Predicting the NFL Draft and the Stock Market - This Time is Different!

ALAN REESE |

Predicting the NFL Draft and the Stock Market – This Time is Different!

Every spring, two events grip the nation with equal parts excitement and delusion: the NFL Draft and... earnings season. Yes, it’s that magical time when armchair general managers and wannabe Wall Street wolves alike flex their prediction muscles with all the swagger of Nostradamus—if he had been wrong 98% of the time and still got booked on CNBC.

On one side, you have Mel Kiper Jr. confidently declaring that a quarterback from an unaccredited online university is “the most pro-ready prospect since Andrew Luck.” On the other, you have a financial analyst pointing to a chart that looks like abstract art and whispering, “This candlestick formation is bullish,” as if that means something.

Let’s examine the key similarities between these two sacred institutions of speculative nonsense.


1. Everyone’s an Expert Until Reality Hits

NFL draft season turns every NFL “influencer” (and sports betting shill) into a scouting guru who’s “watched the tape” (i.e., YouTube highlights with dubstep music). The average draft analyst will mock draft the same player to four different teams depending on which way the wind blows on Reddit.

Meanwhile, the stock market brings out an analogous crowd but with a flair for saying things like “Fed hawkishness” and “geopolitical headwinds,” which is code for I have no idea what’s going on.  


2. Past Performance Is No Indicator of Future Success, But Let’s Ignore That

That disclaimer is written in fine print on every financial prospectus—and should be tattooed on the forehead of every GM who thinks drafting a wide receiver in the first round is a good idea because “we need weapons.”

Meanwhile, just because a tech stock quadrupled last quarter doesn’t mean it won’t trip over its own cloud infrastructure and fall into penny stock oblivion. And just because a cornerback ran a 4.27 40-yard dash doesn’t mean he can cover a slant route without spontaneously combusting.


3. Draft Grades & Earnings Calls: Equal Parts Theater and Guesswork

Within 24 hours of the NFL Draft, every major outlet will have grades for each team—based on nothing but vibes and a lingering fear of looking like they don’t “get it.” One team’s draft is praised as “transformative” even though no one will know if the left guard they took in Round 2 can play against actual adults.  According to The Huddle Report, there were 172(!) mock drafts issued by established websites, publications, and media outlets in 2024, and even the top-rated analyst only correctly picked 15 of the first 32 picks. 

On the Wall Street side, we get earnings calls full of phrases like “adjusted EBITDA” and “strong forward-looking guidance,” which are basically the financial equivalent of “we love this guy’s intangibles.”


4. Gut Feelings in Expensive Suits

Whether it’s a hedge fund manager or a football GM, the big decisions still come down to gut feeling. “We just felt like he was a culture fit” is eerily like “We believe in the long-term vision of this company despite its inability to turn a profit since 2013.”

It’s all just people in suits playing roulette with slightly fancier chips.


5. Occasionally, Someone Gets It Right—and Becomes a Legend

Once in a blue moon, someone calls it: a late-round QB turns into a GOAT, or someone correctly times the bottom of the market.
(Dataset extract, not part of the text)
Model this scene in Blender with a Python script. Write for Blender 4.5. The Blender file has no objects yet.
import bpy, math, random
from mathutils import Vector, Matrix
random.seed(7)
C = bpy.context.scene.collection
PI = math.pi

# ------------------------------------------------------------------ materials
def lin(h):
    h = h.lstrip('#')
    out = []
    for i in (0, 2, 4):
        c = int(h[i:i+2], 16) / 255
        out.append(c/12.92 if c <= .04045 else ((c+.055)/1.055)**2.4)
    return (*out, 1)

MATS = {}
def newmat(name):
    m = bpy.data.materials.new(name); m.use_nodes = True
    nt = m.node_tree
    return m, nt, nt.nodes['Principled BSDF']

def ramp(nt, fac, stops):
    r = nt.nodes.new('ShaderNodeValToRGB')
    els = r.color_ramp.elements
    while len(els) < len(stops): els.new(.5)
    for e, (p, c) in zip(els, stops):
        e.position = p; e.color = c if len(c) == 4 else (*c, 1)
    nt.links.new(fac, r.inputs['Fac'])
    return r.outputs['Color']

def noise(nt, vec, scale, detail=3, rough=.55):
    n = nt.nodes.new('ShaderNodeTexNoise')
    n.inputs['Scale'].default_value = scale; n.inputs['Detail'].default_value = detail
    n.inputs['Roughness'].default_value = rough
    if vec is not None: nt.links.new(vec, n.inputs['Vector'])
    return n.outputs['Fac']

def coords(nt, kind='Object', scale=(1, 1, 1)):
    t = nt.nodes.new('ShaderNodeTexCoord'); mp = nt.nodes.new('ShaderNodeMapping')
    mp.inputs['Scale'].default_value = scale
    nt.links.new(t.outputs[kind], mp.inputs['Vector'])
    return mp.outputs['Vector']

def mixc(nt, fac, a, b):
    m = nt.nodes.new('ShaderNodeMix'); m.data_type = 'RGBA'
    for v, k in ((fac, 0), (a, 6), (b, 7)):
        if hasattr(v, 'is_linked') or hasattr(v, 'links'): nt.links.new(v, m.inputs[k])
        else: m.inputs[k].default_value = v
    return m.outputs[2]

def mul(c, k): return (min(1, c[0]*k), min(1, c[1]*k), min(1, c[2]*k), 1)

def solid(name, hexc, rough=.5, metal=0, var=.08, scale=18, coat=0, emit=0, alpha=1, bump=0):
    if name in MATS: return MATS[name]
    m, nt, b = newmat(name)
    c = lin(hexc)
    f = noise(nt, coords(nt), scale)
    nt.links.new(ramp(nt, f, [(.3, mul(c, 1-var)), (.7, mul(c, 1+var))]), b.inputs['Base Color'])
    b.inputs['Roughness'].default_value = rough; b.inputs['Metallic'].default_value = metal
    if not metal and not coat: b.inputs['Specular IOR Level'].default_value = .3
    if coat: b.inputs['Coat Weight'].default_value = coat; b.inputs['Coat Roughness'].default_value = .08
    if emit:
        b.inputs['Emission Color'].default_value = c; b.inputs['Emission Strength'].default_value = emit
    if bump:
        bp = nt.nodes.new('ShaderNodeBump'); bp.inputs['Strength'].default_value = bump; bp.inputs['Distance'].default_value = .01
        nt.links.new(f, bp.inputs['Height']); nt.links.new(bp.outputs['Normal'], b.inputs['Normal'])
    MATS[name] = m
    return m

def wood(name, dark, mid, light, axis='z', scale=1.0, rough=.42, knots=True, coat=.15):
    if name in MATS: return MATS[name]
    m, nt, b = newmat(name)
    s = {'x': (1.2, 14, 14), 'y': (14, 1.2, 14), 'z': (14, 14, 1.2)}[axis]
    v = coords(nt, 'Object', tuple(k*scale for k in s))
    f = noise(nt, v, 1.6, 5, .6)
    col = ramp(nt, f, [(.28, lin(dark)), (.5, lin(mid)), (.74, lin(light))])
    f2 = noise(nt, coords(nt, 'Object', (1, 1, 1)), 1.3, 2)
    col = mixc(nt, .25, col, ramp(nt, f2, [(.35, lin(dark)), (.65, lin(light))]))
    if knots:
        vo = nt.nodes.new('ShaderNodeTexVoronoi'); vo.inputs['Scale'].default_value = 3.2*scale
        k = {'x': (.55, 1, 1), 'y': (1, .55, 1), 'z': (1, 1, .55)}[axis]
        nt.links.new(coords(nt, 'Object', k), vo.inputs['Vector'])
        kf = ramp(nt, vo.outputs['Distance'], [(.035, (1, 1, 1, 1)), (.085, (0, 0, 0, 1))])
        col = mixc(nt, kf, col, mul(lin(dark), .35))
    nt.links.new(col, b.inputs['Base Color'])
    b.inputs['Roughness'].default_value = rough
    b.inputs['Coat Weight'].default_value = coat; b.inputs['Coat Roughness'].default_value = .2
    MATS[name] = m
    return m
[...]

These people are forever immortalized, quoted, and invited onto panels where they proceed to get everything wrong for the next decade. But no matter. Once you hit a 99-yard Hail Mary, no one cares how many bubble screens you fumbled.


Final Thought: Embrace the Chaos – But Not the Conclusion

In the end, both the NFL Draft and the stock market are beautiful disasters—chaotic systems pretending to be logical, particularly these days. So go ahead, fire up your mock draft. Buy that suspiciously cheap biotech stock. Just don’t bet a ton on either unless you want to end up yelling at your television in April and your brokerage app in May.

After all, making bold predictions is part of the fun—as long as no one brings them up later.